The change is an effort to spur economic development, Springfield Mayor Warren Copeland said.

“This is a project brought to us by downtown merchants primarily and has been talked about for some time,” Copeland said.

The proposed project will convert four streets in the Springfield central business district from one-way to two-way operation. The streets would be Limestone Street between High and North streets; Fountain Avenue between High and Main streets; and both Main and High streets between Yellow Springs and Spring streets, according to the project application.

The total cost of the project would be $4.5 million, according to the funding application, and it could begin as early as 2017 if funded.

The city submitted the funding request to the Dayton Development Coalition Priority Development and Advocacy Committee. The committee reviews and ranks projects for state and federal grants from across the Miami Valley.

Springfield would combine the money it’s requested with local and federal money it already has secured, the application says.

The conversion will consist of installing new pavement markings, replacing and upgrading signs, and replacing and upgrading traffic signals, among other things.

City engineers and planners have talked about the change to downtown streets for more than a decade.

The project was identified as a need as far back as 2002. A report conducted back then encouraged converting one-way streets to two-way traffic as a way to encourage retail development.

In 2013, changes to one block of North Fountain Avenue that converted the street to two-way traffic between Columbia and Main streets was finished. That was part of a $1.2 million project that included adding brick pavers, curbs and gutters and new sidewalks along the street.
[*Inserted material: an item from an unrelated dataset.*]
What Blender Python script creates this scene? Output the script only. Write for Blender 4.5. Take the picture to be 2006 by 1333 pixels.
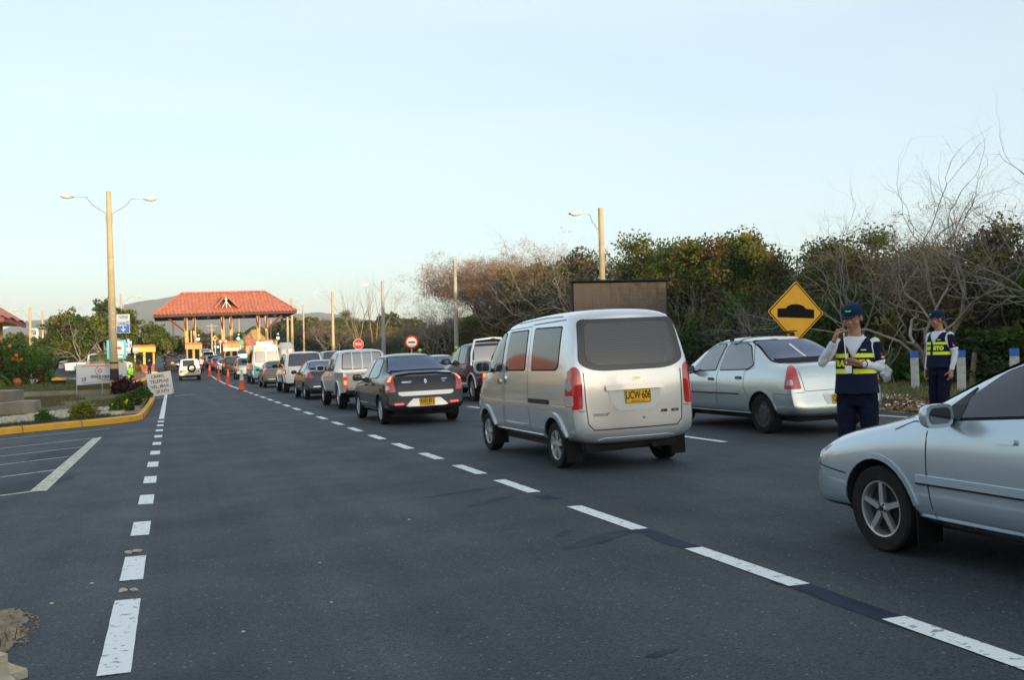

Current one-way streets that remain in the downtown core can be an obstacle for small businesses, Copeland said.

“It causes most people to pass through downtown rather than to look around and maybe stop,” he said.

Cities once wanted one-way streets to allow traffic to move more quickly, but many cities are taking a second look and changing them back to two-way streets to attract more business, said Geoff Norman who owns The Fountain on Main restaurant, 14 E. Main St.

“Well anything to make the town a destination to come to versus a destination to drive through will be a help for businesses,” he said.

More than 10,000 vehicles pass through the downtown core of Springfield on Main and High streets each day, according to traffic counts from the Springfield-Clark Transportation Coordinating Committee.

If a driver currently passes Norman’s restaurant, he said they might not turn around because of the one-way traffic patterns.

“For them to get here they have to go up one block, over one block, down another block and then up another half a block to come around to us,” Norman said.

Business has boomed on the stretch of Fountain Avenue since the city converted it into a two-way road, said Donna Jarzab, who manages the Fair Trade Winds store, 36 N. Fountain Ave.

“A lot more people notice us and they see that there’s something on this street,” Jarzab said of the steady flow of traffic in both directions.

Since the conversion, Bada Bing! Pizzeria and Sip & Dipity Paint Bar have opened on the block. Construction for a new yoga and lifestyle studio, Revival: The Art of Healing at 36-C N. Fountain Ave. is currently ongoing.

“Businesses are looking for places where there’s good traffic patterns and there’s good parking,” Jarzab said.

The project would address “economic competitiveness” and improve “wayfinding and walkability” in the areas of the Springfield core that still have one-way streets, according to the application.

“That’s what other cities have done and it seems to have worked,” Copeland said.